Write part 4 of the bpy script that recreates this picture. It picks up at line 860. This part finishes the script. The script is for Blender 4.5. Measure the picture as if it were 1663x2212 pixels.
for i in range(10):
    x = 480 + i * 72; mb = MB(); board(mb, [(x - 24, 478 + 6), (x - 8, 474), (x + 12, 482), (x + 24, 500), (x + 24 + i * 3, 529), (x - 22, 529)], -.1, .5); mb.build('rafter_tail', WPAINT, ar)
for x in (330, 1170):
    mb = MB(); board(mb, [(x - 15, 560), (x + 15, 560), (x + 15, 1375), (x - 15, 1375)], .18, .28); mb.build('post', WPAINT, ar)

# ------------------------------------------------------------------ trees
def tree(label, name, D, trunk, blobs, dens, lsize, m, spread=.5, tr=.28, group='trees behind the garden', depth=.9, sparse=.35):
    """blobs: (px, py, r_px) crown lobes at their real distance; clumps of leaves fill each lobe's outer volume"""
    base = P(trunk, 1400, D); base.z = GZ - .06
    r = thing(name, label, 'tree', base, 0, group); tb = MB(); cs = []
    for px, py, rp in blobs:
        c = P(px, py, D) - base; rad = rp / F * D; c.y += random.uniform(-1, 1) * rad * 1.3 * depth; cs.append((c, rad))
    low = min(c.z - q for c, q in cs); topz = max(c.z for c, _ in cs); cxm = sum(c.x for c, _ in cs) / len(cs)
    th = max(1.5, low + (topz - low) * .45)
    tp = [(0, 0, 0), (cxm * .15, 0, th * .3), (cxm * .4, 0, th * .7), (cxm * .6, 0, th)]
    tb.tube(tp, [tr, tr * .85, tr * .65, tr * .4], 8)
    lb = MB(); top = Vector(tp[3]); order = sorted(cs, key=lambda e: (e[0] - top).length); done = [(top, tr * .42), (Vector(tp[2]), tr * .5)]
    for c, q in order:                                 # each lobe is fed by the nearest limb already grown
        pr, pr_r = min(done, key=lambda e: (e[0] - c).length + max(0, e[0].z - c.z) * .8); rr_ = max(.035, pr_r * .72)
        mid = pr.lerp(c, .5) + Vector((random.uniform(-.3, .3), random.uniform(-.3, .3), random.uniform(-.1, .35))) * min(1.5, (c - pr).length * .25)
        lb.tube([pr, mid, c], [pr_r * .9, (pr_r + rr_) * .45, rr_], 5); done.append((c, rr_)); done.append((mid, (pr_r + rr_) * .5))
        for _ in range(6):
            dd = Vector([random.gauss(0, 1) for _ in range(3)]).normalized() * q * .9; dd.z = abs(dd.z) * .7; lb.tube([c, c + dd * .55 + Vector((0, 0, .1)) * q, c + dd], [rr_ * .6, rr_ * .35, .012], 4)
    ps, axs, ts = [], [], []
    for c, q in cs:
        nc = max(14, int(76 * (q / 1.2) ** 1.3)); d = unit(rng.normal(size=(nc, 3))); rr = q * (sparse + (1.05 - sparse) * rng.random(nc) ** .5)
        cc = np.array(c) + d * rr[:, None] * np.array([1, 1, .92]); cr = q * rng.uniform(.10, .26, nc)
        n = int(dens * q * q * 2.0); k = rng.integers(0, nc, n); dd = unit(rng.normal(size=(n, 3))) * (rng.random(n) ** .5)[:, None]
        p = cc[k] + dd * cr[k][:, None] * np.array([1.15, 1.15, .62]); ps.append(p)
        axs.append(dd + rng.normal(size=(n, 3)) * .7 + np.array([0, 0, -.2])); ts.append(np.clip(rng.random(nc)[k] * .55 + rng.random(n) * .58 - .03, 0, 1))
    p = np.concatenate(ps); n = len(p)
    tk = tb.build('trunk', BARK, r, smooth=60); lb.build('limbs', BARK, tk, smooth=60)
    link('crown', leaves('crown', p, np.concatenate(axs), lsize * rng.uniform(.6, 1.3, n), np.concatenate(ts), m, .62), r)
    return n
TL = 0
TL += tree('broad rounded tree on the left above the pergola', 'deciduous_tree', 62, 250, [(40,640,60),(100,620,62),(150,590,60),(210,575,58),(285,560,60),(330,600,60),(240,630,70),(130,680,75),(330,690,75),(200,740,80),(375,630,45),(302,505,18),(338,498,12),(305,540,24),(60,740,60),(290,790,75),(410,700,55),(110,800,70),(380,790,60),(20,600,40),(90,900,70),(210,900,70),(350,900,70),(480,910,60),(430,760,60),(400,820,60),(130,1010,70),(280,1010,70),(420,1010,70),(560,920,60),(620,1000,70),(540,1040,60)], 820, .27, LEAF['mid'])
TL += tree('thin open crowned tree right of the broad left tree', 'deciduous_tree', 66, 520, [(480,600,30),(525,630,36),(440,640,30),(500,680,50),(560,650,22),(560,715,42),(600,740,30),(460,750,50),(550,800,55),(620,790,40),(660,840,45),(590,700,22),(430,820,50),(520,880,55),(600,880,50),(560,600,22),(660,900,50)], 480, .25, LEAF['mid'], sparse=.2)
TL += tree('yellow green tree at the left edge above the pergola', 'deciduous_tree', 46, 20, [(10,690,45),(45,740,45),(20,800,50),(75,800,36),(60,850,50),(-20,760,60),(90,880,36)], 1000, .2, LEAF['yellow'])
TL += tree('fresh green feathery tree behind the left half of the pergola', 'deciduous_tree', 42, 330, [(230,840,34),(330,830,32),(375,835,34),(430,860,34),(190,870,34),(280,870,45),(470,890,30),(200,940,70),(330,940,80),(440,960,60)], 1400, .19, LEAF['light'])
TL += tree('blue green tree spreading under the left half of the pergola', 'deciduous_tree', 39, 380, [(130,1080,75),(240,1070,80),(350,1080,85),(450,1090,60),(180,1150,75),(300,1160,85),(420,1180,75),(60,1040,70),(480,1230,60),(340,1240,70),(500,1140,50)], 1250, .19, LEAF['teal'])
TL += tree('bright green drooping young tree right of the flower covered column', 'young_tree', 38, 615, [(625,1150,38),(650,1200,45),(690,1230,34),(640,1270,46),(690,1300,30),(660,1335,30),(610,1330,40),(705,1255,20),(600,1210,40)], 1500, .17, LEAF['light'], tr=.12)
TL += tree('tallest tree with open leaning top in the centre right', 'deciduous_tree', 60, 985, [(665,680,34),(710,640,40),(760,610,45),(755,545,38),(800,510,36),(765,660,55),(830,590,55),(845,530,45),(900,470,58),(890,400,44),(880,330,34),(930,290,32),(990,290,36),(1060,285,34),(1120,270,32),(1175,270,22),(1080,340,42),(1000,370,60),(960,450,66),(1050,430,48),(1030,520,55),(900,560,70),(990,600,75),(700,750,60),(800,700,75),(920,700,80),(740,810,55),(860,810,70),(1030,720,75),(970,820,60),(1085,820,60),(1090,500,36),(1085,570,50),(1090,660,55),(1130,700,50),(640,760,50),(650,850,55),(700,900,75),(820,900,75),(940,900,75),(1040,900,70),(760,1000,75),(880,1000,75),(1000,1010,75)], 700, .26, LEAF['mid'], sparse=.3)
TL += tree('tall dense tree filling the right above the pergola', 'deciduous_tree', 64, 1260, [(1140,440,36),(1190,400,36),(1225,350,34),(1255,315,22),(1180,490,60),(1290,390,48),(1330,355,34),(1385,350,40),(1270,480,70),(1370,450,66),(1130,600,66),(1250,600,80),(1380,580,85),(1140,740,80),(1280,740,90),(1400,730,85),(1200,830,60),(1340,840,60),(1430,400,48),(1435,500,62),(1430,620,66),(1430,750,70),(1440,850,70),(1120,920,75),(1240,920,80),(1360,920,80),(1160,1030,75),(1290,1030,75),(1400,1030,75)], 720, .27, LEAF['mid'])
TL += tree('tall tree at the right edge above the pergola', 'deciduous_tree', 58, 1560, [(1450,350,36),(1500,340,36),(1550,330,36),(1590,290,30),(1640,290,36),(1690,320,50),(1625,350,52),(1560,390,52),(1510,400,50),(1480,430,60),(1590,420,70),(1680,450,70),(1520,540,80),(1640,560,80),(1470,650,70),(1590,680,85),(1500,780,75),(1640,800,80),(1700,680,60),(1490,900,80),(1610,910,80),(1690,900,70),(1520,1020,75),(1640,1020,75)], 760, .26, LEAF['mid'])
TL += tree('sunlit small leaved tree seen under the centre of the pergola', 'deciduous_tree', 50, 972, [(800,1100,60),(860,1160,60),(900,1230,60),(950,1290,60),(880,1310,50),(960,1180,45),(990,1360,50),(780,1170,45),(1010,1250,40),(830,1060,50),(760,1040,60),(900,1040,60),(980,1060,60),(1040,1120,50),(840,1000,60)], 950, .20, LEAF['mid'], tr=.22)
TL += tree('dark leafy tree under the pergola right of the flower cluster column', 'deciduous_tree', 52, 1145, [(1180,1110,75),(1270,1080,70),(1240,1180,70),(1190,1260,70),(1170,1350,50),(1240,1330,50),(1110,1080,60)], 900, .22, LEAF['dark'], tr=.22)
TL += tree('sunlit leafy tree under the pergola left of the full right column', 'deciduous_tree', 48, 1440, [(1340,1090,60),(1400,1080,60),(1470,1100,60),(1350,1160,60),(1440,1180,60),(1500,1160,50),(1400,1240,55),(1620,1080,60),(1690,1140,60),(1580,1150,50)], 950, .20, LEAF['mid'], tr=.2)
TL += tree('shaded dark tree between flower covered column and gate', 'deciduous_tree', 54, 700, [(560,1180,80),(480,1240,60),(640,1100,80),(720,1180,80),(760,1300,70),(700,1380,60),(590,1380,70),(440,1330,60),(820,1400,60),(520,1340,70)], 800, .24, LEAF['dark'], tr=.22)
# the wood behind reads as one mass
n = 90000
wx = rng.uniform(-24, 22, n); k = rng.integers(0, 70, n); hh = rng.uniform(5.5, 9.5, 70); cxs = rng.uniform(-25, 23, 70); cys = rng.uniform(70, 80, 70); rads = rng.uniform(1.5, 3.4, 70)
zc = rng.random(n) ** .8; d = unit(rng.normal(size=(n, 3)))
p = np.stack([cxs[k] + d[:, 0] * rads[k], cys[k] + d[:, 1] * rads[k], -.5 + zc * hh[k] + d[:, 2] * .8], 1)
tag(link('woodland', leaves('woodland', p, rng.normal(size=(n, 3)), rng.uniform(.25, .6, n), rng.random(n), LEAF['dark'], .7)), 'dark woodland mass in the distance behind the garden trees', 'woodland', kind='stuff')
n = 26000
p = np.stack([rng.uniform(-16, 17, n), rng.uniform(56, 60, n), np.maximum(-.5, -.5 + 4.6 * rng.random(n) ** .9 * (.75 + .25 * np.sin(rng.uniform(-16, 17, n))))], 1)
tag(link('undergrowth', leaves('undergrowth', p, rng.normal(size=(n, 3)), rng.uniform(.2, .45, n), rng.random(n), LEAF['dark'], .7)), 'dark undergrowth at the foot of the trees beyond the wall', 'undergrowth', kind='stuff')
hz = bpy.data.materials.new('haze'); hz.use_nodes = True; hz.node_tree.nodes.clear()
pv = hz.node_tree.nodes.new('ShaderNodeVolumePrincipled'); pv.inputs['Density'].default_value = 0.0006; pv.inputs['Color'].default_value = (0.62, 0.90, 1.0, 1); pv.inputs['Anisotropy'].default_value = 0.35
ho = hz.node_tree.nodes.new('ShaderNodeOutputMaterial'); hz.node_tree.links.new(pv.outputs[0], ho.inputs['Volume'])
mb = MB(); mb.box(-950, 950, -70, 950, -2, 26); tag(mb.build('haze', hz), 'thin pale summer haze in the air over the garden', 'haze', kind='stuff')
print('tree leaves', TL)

----------

What you need to do »
Copy each line of the listing that contains the string "behind".

Response to this exercise »
def tree(label, name, D, trunk, blobs, dens, lsize, m, spread=.5, tr=.28, group='trees behind the garden', depth=.9, sparse=.35):
TL += tree('fresh green feathery tree behind the left half of the pergola', 'deciduous_tree', 42, 330, [(230,840,34),(330,830,32),(375,835,34),(430,860,34),(190,870,34),(280,870,45),(470,890,30),(200,940,70),(330,940,80),(440,960,60)], 1400, .19, LEAF['light'])
# the wood behind reads as one mass
tag(link('woodland', leaves('woodland', p, rng.normal(size=(n, 3)), rng.uniform(.25, .6, n), rng.random(n), LEAF['dark'], .7)), 'dark woodland mass in the distance behind the garden trees', 'woodland', kind='stuff')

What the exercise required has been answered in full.